Smarter secure payment forms and real time Salesforce integration

Non-Profit Soapbox can be your cash register. Want to accept donations or member dues or payments for event registrations without having your donor or member or attendee ever leave your site? Yep, you can do that. Our tools are tight with PayPal, Authorize.net, and Braintree so it all happens behind the scenes and you keep your visitor your visitor - rather than shuffling them off elsewhere.

What's more, the payment form is protected through a secure socket layer (SSL) connection - all as part of the default setup for Soapbox so you don't need to worry about paying for and maintaining an SSL certificate of your very own. And that SSL connection causes the nifty little lock to appear in your visitor's browser bar so they know their credit card data is safe.

Now the "secure payment forms" part of this headline has always been in Soapbox. That's old news. What is new news is the "smarter" portion of the headline. With last night's update of Soapbox, if you have a password protected area of your site and a visitor logs in, they'll still be logged in when they go to a payment form. And, since they are logged in, Soapbox will automatically fill in their First Name, Last Name, and Email address into the Contact Information section of the form - plus give them access to event tickets restricted just to logged in users.

And, if you have the connection between Soapbox and Salesforce.com on your site, that donation or dues payment or registration payment is automatically stored in Salesforce, gently and neatly placed where it needs to go for real time reporting.

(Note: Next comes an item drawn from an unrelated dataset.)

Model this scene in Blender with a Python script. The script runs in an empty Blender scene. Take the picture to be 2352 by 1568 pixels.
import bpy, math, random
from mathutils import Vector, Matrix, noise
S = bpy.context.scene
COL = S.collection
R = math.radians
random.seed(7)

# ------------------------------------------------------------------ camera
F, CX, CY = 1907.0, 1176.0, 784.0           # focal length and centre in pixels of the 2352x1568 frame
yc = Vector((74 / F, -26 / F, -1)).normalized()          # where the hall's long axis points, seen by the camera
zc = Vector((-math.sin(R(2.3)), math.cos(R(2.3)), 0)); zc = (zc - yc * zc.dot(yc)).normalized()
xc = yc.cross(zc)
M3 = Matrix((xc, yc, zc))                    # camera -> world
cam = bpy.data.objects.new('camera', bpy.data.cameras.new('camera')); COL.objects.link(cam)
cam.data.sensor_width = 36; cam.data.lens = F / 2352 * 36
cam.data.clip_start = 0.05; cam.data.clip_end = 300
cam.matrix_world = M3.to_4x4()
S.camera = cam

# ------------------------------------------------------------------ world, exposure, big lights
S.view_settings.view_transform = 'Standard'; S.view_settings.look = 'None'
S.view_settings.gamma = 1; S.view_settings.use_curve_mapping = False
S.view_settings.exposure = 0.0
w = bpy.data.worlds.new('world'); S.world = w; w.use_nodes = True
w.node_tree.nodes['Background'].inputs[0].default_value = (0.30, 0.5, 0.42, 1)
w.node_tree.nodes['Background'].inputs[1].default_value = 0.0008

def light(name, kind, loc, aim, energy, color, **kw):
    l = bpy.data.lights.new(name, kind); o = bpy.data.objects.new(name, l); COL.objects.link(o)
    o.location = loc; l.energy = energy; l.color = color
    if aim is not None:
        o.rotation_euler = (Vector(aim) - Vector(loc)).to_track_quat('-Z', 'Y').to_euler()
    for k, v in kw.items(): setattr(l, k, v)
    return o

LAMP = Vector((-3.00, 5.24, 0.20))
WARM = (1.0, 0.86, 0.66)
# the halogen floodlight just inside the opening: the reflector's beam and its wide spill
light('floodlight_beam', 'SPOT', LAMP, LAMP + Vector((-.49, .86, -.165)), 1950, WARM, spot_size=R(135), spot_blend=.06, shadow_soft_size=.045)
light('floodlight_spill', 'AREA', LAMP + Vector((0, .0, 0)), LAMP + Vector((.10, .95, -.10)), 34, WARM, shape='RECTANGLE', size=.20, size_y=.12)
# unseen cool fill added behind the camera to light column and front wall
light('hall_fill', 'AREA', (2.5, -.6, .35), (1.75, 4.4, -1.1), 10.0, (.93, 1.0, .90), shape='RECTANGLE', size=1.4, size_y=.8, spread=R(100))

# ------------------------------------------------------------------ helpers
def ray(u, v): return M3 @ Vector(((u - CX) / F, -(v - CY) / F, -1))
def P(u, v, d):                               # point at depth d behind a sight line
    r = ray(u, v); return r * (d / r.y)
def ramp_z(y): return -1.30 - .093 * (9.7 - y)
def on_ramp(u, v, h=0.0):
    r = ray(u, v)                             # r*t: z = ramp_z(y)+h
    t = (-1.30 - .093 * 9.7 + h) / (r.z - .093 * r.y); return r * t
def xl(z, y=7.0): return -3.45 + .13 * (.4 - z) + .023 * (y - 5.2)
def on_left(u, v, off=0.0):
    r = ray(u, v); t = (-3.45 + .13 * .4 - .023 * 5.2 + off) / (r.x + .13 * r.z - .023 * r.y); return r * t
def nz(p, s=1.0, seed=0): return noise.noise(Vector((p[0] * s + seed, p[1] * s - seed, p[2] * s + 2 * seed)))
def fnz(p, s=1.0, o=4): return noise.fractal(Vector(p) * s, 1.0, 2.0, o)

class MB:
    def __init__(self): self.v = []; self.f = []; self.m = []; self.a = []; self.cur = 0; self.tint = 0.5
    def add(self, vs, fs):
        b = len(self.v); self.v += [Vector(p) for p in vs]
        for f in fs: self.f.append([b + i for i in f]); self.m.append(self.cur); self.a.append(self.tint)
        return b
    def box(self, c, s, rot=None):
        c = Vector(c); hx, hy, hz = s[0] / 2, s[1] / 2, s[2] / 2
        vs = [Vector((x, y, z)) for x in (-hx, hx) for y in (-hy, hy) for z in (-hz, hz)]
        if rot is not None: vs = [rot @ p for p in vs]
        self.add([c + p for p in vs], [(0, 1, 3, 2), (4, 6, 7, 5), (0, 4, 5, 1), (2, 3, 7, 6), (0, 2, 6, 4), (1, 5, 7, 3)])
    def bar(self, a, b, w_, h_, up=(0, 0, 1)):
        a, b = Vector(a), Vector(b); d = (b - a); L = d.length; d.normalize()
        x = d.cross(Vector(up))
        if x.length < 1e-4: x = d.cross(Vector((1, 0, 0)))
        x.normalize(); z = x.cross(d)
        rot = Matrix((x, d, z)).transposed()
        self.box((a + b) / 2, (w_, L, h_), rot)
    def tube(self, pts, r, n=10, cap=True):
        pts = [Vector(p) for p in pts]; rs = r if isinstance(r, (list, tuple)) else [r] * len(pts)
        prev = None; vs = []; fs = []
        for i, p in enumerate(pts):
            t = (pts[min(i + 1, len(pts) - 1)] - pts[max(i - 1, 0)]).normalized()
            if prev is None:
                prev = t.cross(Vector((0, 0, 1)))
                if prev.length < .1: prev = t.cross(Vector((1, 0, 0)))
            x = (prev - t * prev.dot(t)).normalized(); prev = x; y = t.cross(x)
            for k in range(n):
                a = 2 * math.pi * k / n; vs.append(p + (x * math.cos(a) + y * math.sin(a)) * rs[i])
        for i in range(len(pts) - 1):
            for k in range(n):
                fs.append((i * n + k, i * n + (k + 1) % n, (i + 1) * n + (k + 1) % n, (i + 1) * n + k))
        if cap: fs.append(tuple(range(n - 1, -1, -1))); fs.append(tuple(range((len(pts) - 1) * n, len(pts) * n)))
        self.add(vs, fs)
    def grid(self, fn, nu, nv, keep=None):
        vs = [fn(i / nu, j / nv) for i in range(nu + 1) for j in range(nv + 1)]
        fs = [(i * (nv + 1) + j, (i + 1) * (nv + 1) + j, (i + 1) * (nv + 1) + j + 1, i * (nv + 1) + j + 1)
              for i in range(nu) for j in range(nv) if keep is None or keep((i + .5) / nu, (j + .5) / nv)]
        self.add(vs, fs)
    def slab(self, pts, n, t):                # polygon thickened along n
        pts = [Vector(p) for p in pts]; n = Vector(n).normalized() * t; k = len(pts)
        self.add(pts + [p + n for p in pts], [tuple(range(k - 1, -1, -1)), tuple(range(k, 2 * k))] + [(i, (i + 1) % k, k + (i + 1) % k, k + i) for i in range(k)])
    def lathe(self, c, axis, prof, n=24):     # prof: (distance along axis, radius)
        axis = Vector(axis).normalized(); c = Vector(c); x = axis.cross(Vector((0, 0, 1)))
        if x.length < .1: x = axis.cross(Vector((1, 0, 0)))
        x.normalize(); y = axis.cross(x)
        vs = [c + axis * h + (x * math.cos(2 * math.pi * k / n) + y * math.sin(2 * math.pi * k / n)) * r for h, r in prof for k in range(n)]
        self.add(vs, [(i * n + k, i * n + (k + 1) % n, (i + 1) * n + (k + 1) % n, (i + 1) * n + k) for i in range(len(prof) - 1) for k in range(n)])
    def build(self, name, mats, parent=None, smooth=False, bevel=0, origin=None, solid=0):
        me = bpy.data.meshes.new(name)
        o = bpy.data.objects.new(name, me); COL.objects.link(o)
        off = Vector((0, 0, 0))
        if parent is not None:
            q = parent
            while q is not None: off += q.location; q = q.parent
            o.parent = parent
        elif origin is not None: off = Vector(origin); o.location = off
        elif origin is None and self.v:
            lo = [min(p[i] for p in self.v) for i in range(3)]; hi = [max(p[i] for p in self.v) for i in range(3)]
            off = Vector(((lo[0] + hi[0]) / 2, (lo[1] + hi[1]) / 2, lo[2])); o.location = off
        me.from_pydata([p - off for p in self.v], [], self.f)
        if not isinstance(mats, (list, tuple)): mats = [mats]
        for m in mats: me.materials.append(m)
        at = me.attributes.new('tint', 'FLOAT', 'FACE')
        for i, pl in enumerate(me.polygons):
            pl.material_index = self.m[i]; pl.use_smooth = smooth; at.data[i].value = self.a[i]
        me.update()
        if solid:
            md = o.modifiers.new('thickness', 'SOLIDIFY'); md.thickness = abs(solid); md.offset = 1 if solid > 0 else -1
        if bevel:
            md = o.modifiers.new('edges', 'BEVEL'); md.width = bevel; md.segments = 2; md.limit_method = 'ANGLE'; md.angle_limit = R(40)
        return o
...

Example of smarty pants payment process

Let's look at an example, shall we?

1) Phil visits your Soapbox site

Phil avatar

2) Phil logs in

Login module

3) Phil makes a donation. Soapbox knows Phil and fills in Phil's info.

Donation prefill example

4) Phil registers for an event. Soapbox knows Phil and fills in Phil's info.

Event prefill example

5) Phil's filled in data is funneled to Salesforce where it is fancily associated with Phil's Contact record on the flip side

Funny how it all fits together so fantastically, eh?